There has been some debate over the past few months that vertical video and widescreen format videos are now in direct competition with one another (an easy to remember definition of vertical video are those taken on mobile with the portrait setting).

With a reported 29% of total viewing now attributable to vertical video (as detailed by Mary Meeker, the legendary internet analyst and noted in her Internet Trends 2015 presentation) it can’t be ignored as an minor irritation that will go away. Previously, vertical video was perceived by the so-called experts as rudimentary but now those ‘experts’ are having to rethink as habits are changing and more people view content on mobile.

When people are in situations where they are using their mobile in its upright position, vertical video renders a much better experience than a standard video.
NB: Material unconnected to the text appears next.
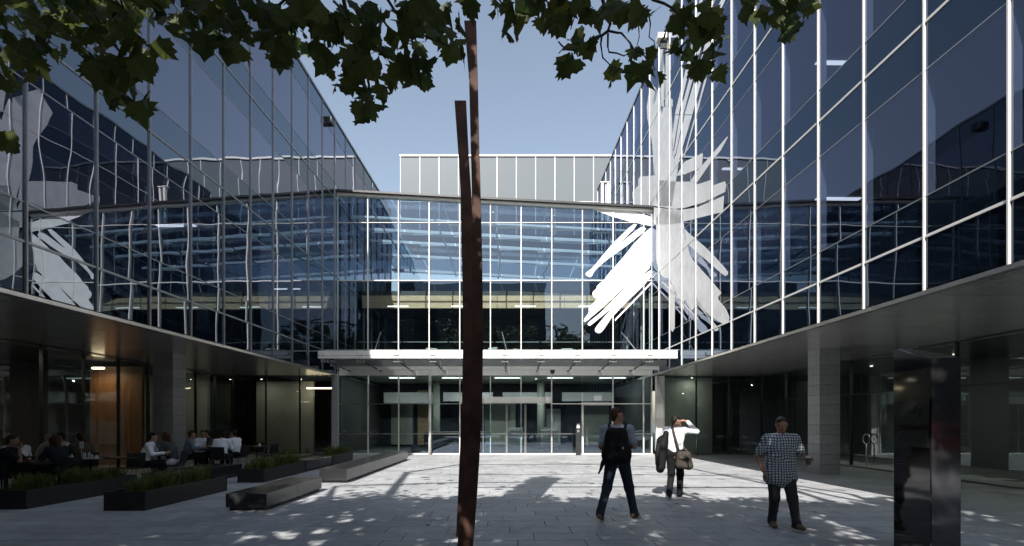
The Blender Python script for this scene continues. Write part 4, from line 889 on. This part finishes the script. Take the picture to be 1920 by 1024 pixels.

People also get frustrated having to rotate their phone so the likelihood is that they will not continue to watch. And it’s not just the experience, according to Snapchat, an ad in a vertical video format has nine times more completed views that a horizontal view.

What is even more interesting is the fact that recent apps such as Periscope and Meerkat only work in portrait, based solely on the notion that people hold their mobiles in one hand. Other major companies such as the Daily Mail, National Geographic and Sky Sports also advertise to their thousands of exponents every day in a vertical format. Although landscape is on the agenda for Periscope, there is an expectation that users will stay loyal to the vertical format. As Periscope’s CEO stated in a BBC interview:

“This isn't television," he says. "It's a different medium and people generally hold their phones with one hand."

This will ruffle the feathers of those supporters who argue that our natural field of vision is horizontal - they argue that vertical video doesn’t replicate how we naturally see. However, there is also a strong argument to suggest that it’s only been the influence of film and media that has conditioned us to thinking that horizontal viewing (as for television or cinema) should be the norm. When we see YouTube’s format adapt to encompass vertical video, perhaps people will take the format more seriously.

When thinking about adding video to your site, consider how this going to look on mobile and what the best experience you can give your visitors. Think mobile first and be an early adopter of vertical video, it will set you ahead of the competition.